We find that petitioner was not improperly denied his records of assessment. First, there is no evidence in the record showing petitioner even requested records of assessment during his CDP hearing. Second, respondent furnished petitioner Forms 4340 containing all of the pertinent information before trial. While those forms were furnished by respondent only after Settlement Officer Breazeale concluded petitioner's hearing and Appeals made its determination, we find no error. We have previously held that no purpose would be served by remanding a case to Appeals in order to have the Appeals officer provide the taxpayer with a second copy of the taxpayer's Form 4340 when the Appeals officer had not provided the taxpayer with a copy during his CDP hearing but the Commissioner provided him with one after the hearing and before trial of the case. Best v. Commissioner, T.C. Memo. 2014-72, at *13 (citing Nestor v.

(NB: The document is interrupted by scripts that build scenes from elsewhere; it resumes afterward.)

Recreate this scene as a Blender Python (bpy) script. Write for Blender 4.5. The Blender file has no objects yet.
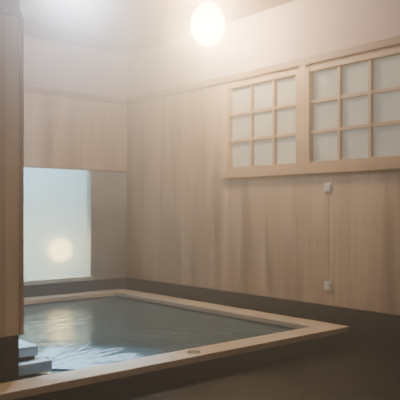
import bpy, bmesh, math, random
from mathutils import Vector
random.seed(4)
C = bpy.context.scene.collection

# ------------------------------------------------------------ helpers
def add_box(bm, a, b):
    x0,y0,z0 = a; x1,y1,z1 = b
    v = [bm.verts.new(p) for p in ((x0,y0,z0),(x1,y0,z0),(x1,y1,z0),(x0,y1,z0),(x0,y0,z1),(x1,y0,z1),(x1,y1,z1),(x0,y1,z1))]
    for f in ((0,3,2,1),(4,5,6,7),(0,1,5,4),(1,2,6,5),(2,3,7,6),(3,0,4,7)):
        bm.faces.new([v[i] for i in f])
def add_prism(bm, pts, z0, z1):
    lo = [bm.verts.new((x,y,z0)) for x,y in pts]; hi = [bm.verts.new((x,y,z1)) for x,y in pts]
    n = len(pts)
    bm.faces.new(lo[::-1]); bm.faces.new(hi)
    for i in range(n): bm.faces.new((lo[i],lo[(i+1)%n],hi[(i+1)%n],hi[i]))
def add_lathe(bm, prof, n=32, c=(0,0,0)):
    rings = []
    for r,z in prof:
        if r < 1e-6: rings.append([bm.verts.new((c[0],c[1],c[2]+z))])
        else: rings.append([bm.verts.new((c[0]+r*math.cos(2*math.pi*k/n), c[1]+r*math.sin(2*math.pi*k/n), c[2]+z)) for k in range(n)])
    for a,b in zip(rings, rings[1:]):
        for k in range(n):
            q = [a[k%len(a)], a[(k+1)%len(a)], b[(k+1)%len(b)], b[k%len(b)]]
            u = []
            for w in q:
                if w not in u: u.append(w)
            if len(u) > 2: bm.faces.new(u)
def obj(name, bm, m, parent=None, bevel=0, smooth=False):
    bmesh.ops.recalc_face_normals(bm, faces=bm.faces)
    me = bpy.data.meshes.new(name); bm.to_mesh(me); bm.free()
    if smooth:
        for p in me.polygons: p.use_smooth = True
    o = bpy.data.objects.new(name, me); C.objects.link(o); me.materials.append(m)
    if parent: o.parent = parent
    if bevel:
        md = o.modifiers.new('bevel','BEVEL'); md.width = bevel; md.segments = 2; md.limit_method = 'ANGLE'
    return o
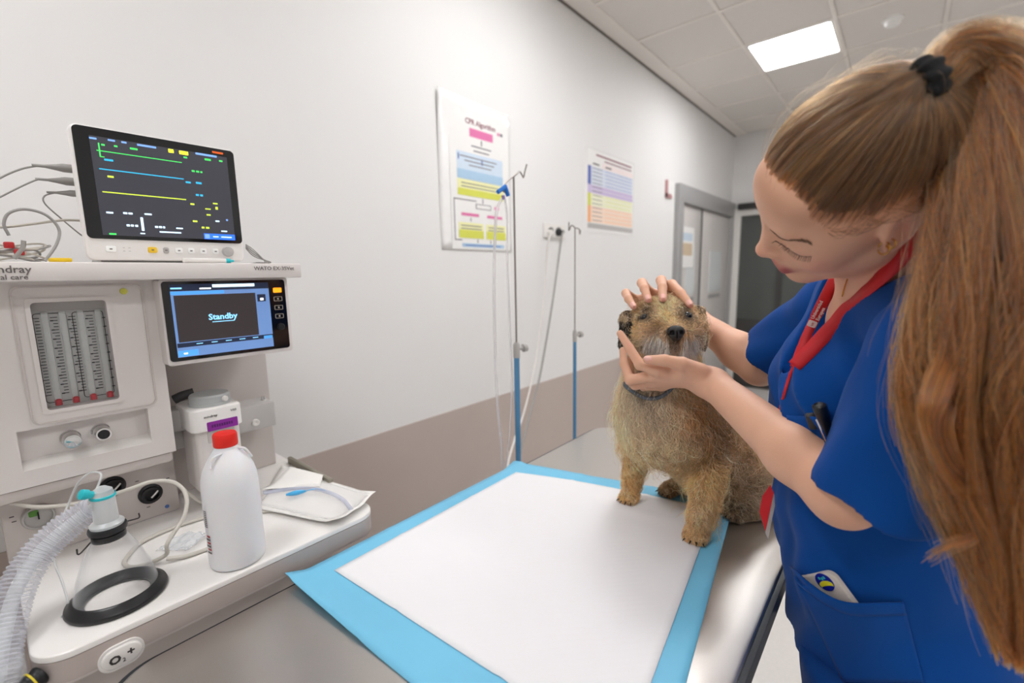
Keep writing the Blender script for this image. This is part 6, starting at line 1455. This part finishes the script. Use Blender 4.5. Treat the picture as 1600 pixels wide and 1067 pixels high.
om = np.arccos(np.clip(roots @ b_, -1, 1)); lift = rng.uniform(.0, .006, NS) * (.4 + .6 * rng.random(NS)); wob = rng.normal(0, .03, (NS, 3)); lump = np.sin(np.arctan2(roots[:, 1], roots[:, 2] + .3) * 26 + roots[:, 0] * 2) * .0016
pts = np.zeros((NS, KS, 3))
for k in range(KS):
    t = k / (KS - 1); so = np.sin(om) + 1e-6
    d_ = roots * (np.sin((1 - t) * om) / so)[:, None] + b_ * (np.sin(t * om) / so)[:, None]; d_ = nrm(d_ + wob * math.sin(math.pi * t) * .5)
    p = cran(d_) + d_ * (.0005 + (lift + lump) * math.sin(math.pi * min(1, t * 1.05) * .9) + .011 * max(0, t - .8) / .2)[:, None]; pts[:, k] = HC + p @ HB
cl_ = hcol(NS); band = np.sin(np.arctan2(roots[:, 1], roots[:, 2] + .3) * 40 + 3 * roots[:, 0]); cl_ *= (1 + .3 * band)[:, None]; cl_ = cl_ * np.array([1.04, .97, .88])
strands('scalp_strands', pts, np.interp(np.linspace(0, 1, KS), [0, .06, .18, 1], [.0001, .0002, .00036, .0003]), cl_, M_hair2, hair)
# flyaway hairs along the crown and hairline
NF = 260; fr_i = rng.choice(NS, NF); fp = pts[fr_i].copy(); ou = nrm(fp - HC); tt = np.linspace(0, 1, KS)[None, :, None]
fp = fp + ou * (np.sin(np.pi * tt) * rng.uniform(.002, .016, (NF, 1, 1))) + rng.normal(0, .004, (NF, 1, 3)) * np.sin(np.pi * tt); strands('flyaway_strands', fp[:, :11], np.linspace(.00013, .00006, 11), hcol(NF) * 1.3, M_hair2, hair)
# baby hairs at the temple and nape
st = []; 
for k in range(45):
    f = rng.uniform(-.03, .06); b0 = on_head(hw(f, .085, hairline(f) - rng.uniform(-.004, .010)), .0006); d_ = nrm(-HB[0] * 1.0 - HB[2] * rng.uniform(-.2, .5) + HB[1] * .1); L_ = rng.uniform(.015, .05)
    q_ = [b0]; 
    for s in range(1, 6): q_.append(on_head(b0 + d_ * L_ * s / 5 - HB[2] * .006 * math.sin(s), .0012 + .0008 * s))
    st.append(q_)
strands('temple_strands', np.array(st), np.linspace(.0002, .0001, 6), hcol(len(st)) * 1.1, M_hair2, hair)
# scrunchie
M_scr = mat('scrunchie_black', (20, 20, 22), rough=.85, bump=.6, bscale=400)
GBW = HC + gb @ HB; dB = float((RW.T @ (GBW - np.array([0, 0, CAMH])))[2]); g_ax = nrm(pd(1500, 92, dB - .004) - pd(1444, 112, dB)); ga, gb2, _ = [np.array(v) for v in frame_axes(Vector(g_ax))]
bm = bmesh.new(); n1, n2 = 40, 14; gr = []
for i in range(n1):
    a = 2 * math.pi * i / n1; row = []
    for j in range(n2):
        b = 2 * math.pi * j / n2; r_ = .0075 + .0018 * math.sin(9 * a + 2 * math.cos(b)); R0 = .0150
        row.append(bm.verts.new(GBW + g_ax * (.006 + r_ * 1.25 * math.sin(b)) + (ga * math.cos(a) + gb2 * math.sin(a)) * (R0 + r_ * math.cos(b))))
    gr.append(row)
for i in range(n1):
    for j in range(n2): bm.faces.new((gr[i][j], gr[(i + 1) % n1][j], gr[(i + 1) % n1][(j + 1) % n2], gr[i][(j + 1) % n2]))
bmesh.ops.recalc_face_normals(bm, faces=bm.faces); from_bm('scrunchie', bm, M_scr, hair, angle=180)
# ponytail
gp = [GBW - g_ax * .005, GBW + g_ax * .02, pd(1500, 88, dB - .004), pd(1543, 112, .5 * dB + .218), pd(1560, 200, .428), pd(1560, 320, .42), pd(1548, 450, .415), pd(1535, 570, .412), pd(1528, 660, .41), pd(1548, 770, .412), pd(1578, 870, .415), pd(1592, 960, .42), pd(1592, 1050, .425)]
gr_ = [.011, .0105, .022, .034, .042, .048, .052, .055, .052, .044, .034, .024, .006]
G = np.array([list(p) for p in spline([Vector(p) for p in gp], 6)]); GR = np.interp(np.linspace(0, len(gp) - 1, len(G)), range(len(gp)), gr_)
Tn = nrm(np.gradient(G, axis=0)); view = nrm(np.array([0, 0, CAMH]) - G); Sd = nrm(np.cross(Tn, view)); Vw = np.cross(Sd, Tn)
NP, KP = 9000, 36
def pony(n, r0, r1, lo, hi, wv):
    th = rng.uniform(0, 2 * math.pi, n); rho = np.sqrt(rng.uniform(r0 ** 2, r1 ** 2, n)); end = rng.uniform(lo, hi, n); t = np.linspace(0, 1, KP)[None] * end[:, None] * (len(G) - 1)
    i0 = np.clip(t.astype(int), 0, len(G) - 2); f = (t - i0)[..., None]; lerp = lambda A: A[i0] * (1 - f) + A[i0 + 1] * f
    c, s, v = lerp(G), lerp(Sd), lerp(Vw); r = (GR[i0] * (1 - f[..., 0]) + GR[i0 + 1] * f[..., 0])
    lock = np.floor(th / (2 * math.pi) * 15); ph = lock * 2.4; u_ = np.linspace(0, 1, KP)[None]
    th2 = th[:, None] + .35 * np.sin(u_ * 5 + ph[:, None]) * u_ + .12 * np.sin(u_ * 17 + th[:, None] * 9)
    rr = r * rho[:, None] * (1 + .16 * np.sin(u_ * 9 + ph[:, None]) * u_)
    p = c + s * (np.cos(th2) * rr)[..., None] + v * (np.sin(th2) * rr * .62)[..., None]
    p += s * (wv * np.sin(u_ * 14 + ph[:, None] * 1.7) * u_ ** 2)[..., None]
    p += rng.normal(0, .0011, (n, 1, 3)) * u_[..., None]
    return p, hcol(n, .6)
p1_, c1_ = pony(NP, 0, 1.0, .52, 1.0, .008); c1_ = c1_ * np.array([1.95, 1.22, .62])
lk = np.sin(rng.integers(0, 26, NP) * 2.1); c1_ *= (1 + .38 * lk)[:, None]
strands('ponytail', p1_, np.linspace(.00042, .0003, KP), c1_, M_hair2, hair)
p2_, c2_ = pony(420, .85, 1.2, .5, 1.0, .014); strands('ponytail_flyaways', p2_ + rng.normal(0, .003, (420, 1, 3)), np.linspace(.0002, .0001, KP), c2_ * 1.25, M_hair2, hair)
# lock that curls out to the left near the elbow, and one at the lower end
def lock(path, n, r0, r1, col=1.15):
    P = np.array([list(q) for q in spline([Vector(p) for p in path], 8)]); K = len(P); T2 = nrm(np.gradient(P, axis=0)); V2 = nrm(np.array([0, 0, CAMH]) - P); S2 = nrm(np.cross(T2, V2))
    th = rng.uniform(0, 6.28, n); rho = np.sqrt(rng.random(n)); u_ = np.linspace(0, 1, K); R = r0 * (1 - u_) + r1 * u_ + .002 * np.sin(u_ * 9)
    p = P[None] + S2[None] * (np.cos(th) * rho)[:, None, None] * R[None, :, None] + V2[None] * (np.sin(th) * rho * .6)[:, None, None] * R[None, :, None] + rng.normal(0, .0012, (n, 1, 3)) * u_[None, :, None] ** 2 * 2
    q0, q1 = rng.uniform(0, .28, n), rng.uniform(.72, 1.0, n); ti = (q0[:, None] + (q1 - q0)[:, None] * u_[None]) * (K - 1); ii = np.clip(ti.astype(int), 0, K - 2); ff = (ti - ii)[..., None]; rr_ = np.arange(n)[:, None]
    p = p[rr_, ii] * (1 - ff) + p[rr_, ii + 1] * ff
    strands('loose_lock', p, np.linspace(.0004, .00018, K), hcol(n) * np.array([1.95, 1.22, .62]) * col, M_hair2, hair)
lock([pd(1520, 520, .425), pd(1475, 650, .40), pd(1490, 720, .40), pd(1535, 765, .402), pd(1548, 800, .405), pd(1520, 840, .41), pd(1480, 856, .42), pd(1448, 878, .43)], 110, .0065, .0008)
lock([pd(1515, 480, .425), pd(1462, 610, .40), pd(1452, 670, .40), pd(1480, 740, .405), pd(1530, 800, .408), pd(1575, 870, .41)], 420, .010, .003)
lock([pd(1578, 880, .415), pd(1572, 940, .42), pd(1562, 980, .425), pd(1575, 1015, .425), pd(1597, 1040, .425)], 160, .008, .001)
lock([pd(1535, 850, .412), pd(1540, 900, .415), pd(1556, 930, .42), pd(1560, 950, .42)], 30, .004, .0006)
bpy.context.view_layer.update()
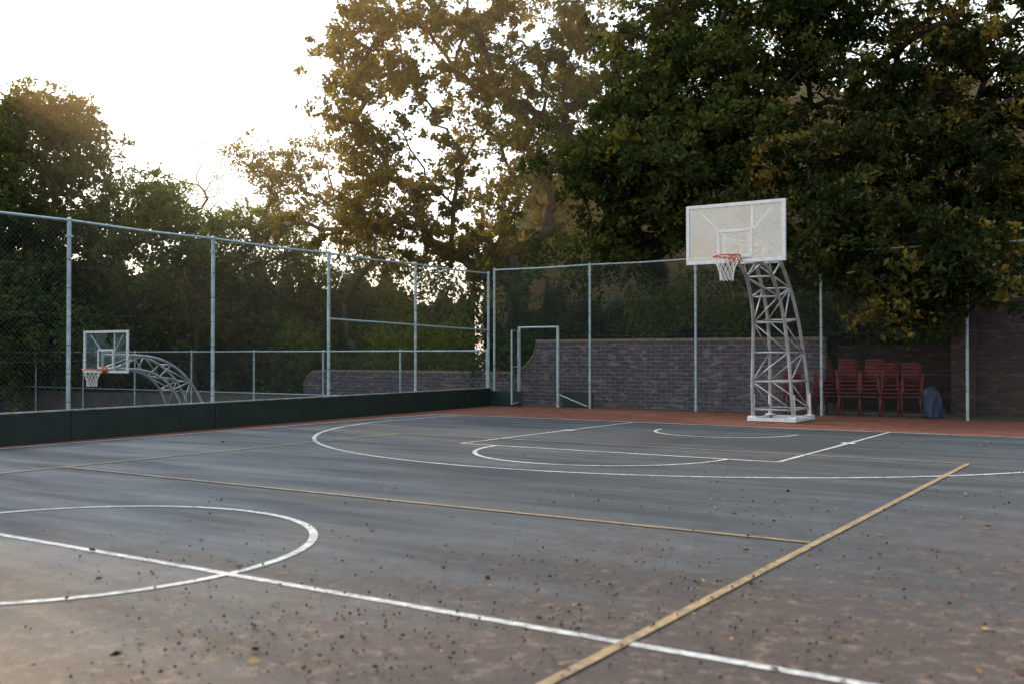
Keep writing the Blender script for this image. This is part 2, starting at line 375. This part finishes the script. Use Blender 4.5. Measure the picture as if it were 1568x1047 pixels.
    bs.build("base_frame",[M_whitepaint],parent=root,bevel=.004)
    br=MB()
    for x_ in(-.22,.22):
        br.box((x_,.06,3.25),(.05,.05,.5),0)
        br.tube([(x_,.08,3.45),(x_*3,.03,3.9)],.016,6,0)
    br.build("board_bracket",[M_mast],parent=root)
    return root
hoop(.19,12.76,0.004,M_glassA,-.36)
hoop(-15.95,11.5,-2.05,M_glassB,-.05,sy=.80)
# ------------------------------------------------------------------ chairs
def chair_stack(x,y,n,rot):
    mb=MB(); R=Matrix.Rotation(rot,3,'Z')
    def P(a,i): 
        v=R@Vector((a[0],a[1]+i*.035,a[2]+i*.085)); return (x+v.x,y+v.y,v.z)
    for i in range(n):
        for sx in(-1,1):
            mb.tube([P((sx*.25,-.22,.0),i),P((sx*.21,-.19,.43),i)],[.018,.024],6,0)
            mb.tube([P((sx*.24,.25,.0),i),P((sx*.20,.19,.43),i),P((sx*.205,.25,.62),i),P((sx*.20,.31,.86),i)],[.018,.024,.022,.02],6,0)
            mb.tube([P((sx*.21,-.19,.43),i),P((sx*.27,-.16,.62),i),P((sx*.27,.1,.65),i),P((sx*.215,.26,.64),i)],[.018,.022,.022,.018],6,0)
        vs=[];N=6
        for hz in(.43,.405):
            for a in range(N+1):
                for b in range(N+1):
                    px=-.23+.46*a/N; py=-.22+.42*b/N; pz=hz-.02*math.sin(math.pi*a/N)*math.sin(math.pi*b/N); vs.append(P((px,py,pz),i))
        o=(N+1)**2; fs=[]
        for a in range(N):
            for b in range(N):
                q=(a*(N+1)+b,(a+1)*(N+1)+b,(a+1)*(N+1)+b+1,a*(N+1)+b+1); fs.append(q); fs.append(tuple(k+o for k in q)[::-1])
        rim=[a*(N+1) for a in range(N+1)]+[N*(N+1)+b for b in range(1,N+1)]+[a*(N+1)+N for a in range(N-1,-1,-1)]+[b for b in range(N-1,0,-1)]
        for k in range(len(rim)): p_,q_=rim[k],rim[(k+1)%len(rim)]; fs.append((p_,p_+o,q_+o,q_))
        mb.add(vs,fs,0)
        for k in range(5):
            px=-.14+.07*k; mb.tube([P((px,.2,.45),i),P((px,.26,.62),i),P((px*1.05,.305,.80),i)],.014,5,0)
        for zz in(.78,.84,.89): mb.tube([P((-.205,.30,zz-.015),i),P((-.1,.325,zz),i),P((.1,.325,zz),i),P((.205,.30,zz-.015),i)],.03,6,0)
        mb.tube([P((-.2,.235,.55),i),P((.2,.235,.55),i)],.016,6,0)
    return mb.build("red_plastic_chair_stack",[M_red_pl],True)
for x,y,n,ro in((-.75,19.05,2,.5),(-.02,19.25,5,.65),(.42,19.3,5,.3),(.89,19.4,5,.05),(1.29,19.45,4,.3),(1.68,19.6,4,.15)):
    chair_stack(x,y,n,ro)
tb=MB(); nu,nv=18,10; vs=[]
for i in range(nv+1):
    t_=i/nv
    for k in range(nu):
        a=2*math.pi*k/nu; rr=(.17*math.sqrt(max(0,1-t_**2.2))+.02)*(1+.22*math.sin(3*a+4*t_)+.12*math.sin(7*a-5*t_)); vs.append((2.22+rr*1.1*math.cos(a),19.15+rr*.8*math.sin(a),t_*.68+.05*math.sin(2*a)*(1-t_)*t_))
tb.add(vs,[(i*nu+k,i*nu+(k+1)%nu,(i+1)*nu+(k+1)%nu,(i+1)*nu+k) for i in range(nv) for k in range(nu)]+[tuple(nv*nu+k for k in range(nu))],0)
tb.build("blue_tarpaulin_bundle",[M_blue],False)
# ------------------------------------------------------------------ foliage
def leaves_mesh(C,size,tint,asp=.55,droop=.25,flat=None):
    N=len(C); a=rng.normal(size=(N,3)); a[:,2]-=droop
    if flat is not None: a[:,2]*=flat
    a/=np.linalg.norm(a,axis=1)[:,None]
    b=rng.normal(size=(N,3))
    if flat is not None: b[:,2]*=flat
    b-=a*(a*b).sum(1)[:,None]; b/=np.linalg.norm(b,axis=1)[:,None]
    s=size*rng.uniform(.6,1.35,N); a*=s[:,None]; b*=(s*asp)[:,None]
    V=np.stack([C-a*.5,C+b*.5-a*.05,C+a*.5,C-b*.5-a*.05],1).reshape(-1,3)
    return V,np.repeat(tint,4)
def foliage_object(name,V,T,mats,branch=None,extra=None,matid=None):
    bv=np.array(branch.v,float).reshape(-1,3) if branch and len(branch.v) else np.zeros((0,3))
    bf=branch.f if branch else []
    nl=len(V)//4; nb=len(bv)
    me=bpy.data.meshes.new(name)
    allv=np.concatenate([V,bv]); me.vertices.add(len(allv)); me.vertices.foreach_set("co",allv.ravel())
    lt=np.concatenate([np.full(nl,4),np.array([len(q) for q in bf],int)]).astype(np.int32)
    loops=np.concatenate([np.arange(nl*4),np.array([i+nl*4 for q in bf for i in q],int)]).astype(np.int32)
    ls=np.concatenate([[0],np.cumsum(lt)[:-1]]).astype(np.int32)
    me.loops.add(len(loops)); me.loops.foreach_set("vertex_index",loops)
    me.polygons.add(len(lt)); me.polygons.foreach_set("loop_start",ls); me.polygons.foreach_set("loop_total",lt)
    for m in mats: me.materials.append(m)
    mi=np.concatenate([np.zeros(nl,int) if matid is None else matid,np.array(branch.m if branch else [],int)+1]).astype(np.int32)
    me.polygons.foreach_set("material_index",mi)
    me.update(calc_edges=True); me.validate()
    at=me.attributes.new("tint",'FLOAT','POINT'); at.data.foreach_set("value",np.concatenate([T,np.full(nb,.3)]).astype(np.float32))
    o=bpy.data.objects.new(name,me); scene.collection.objects.link(o); return o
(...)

Commissioner, 118 T.C. 162, 167 (2002)).

We also hold that respondent's determination to proceed with collection for 2011 was not an abuse of discretion, and we sustain the filing of the notice of Federal tax lien and the proposed levy.

In reaching our holding, we have considered all arguments made, and to the extent not mentioned, we consider them irrelevant, moot, or without merit.

To reflect the foregoing,

Decision will be entered for respondent.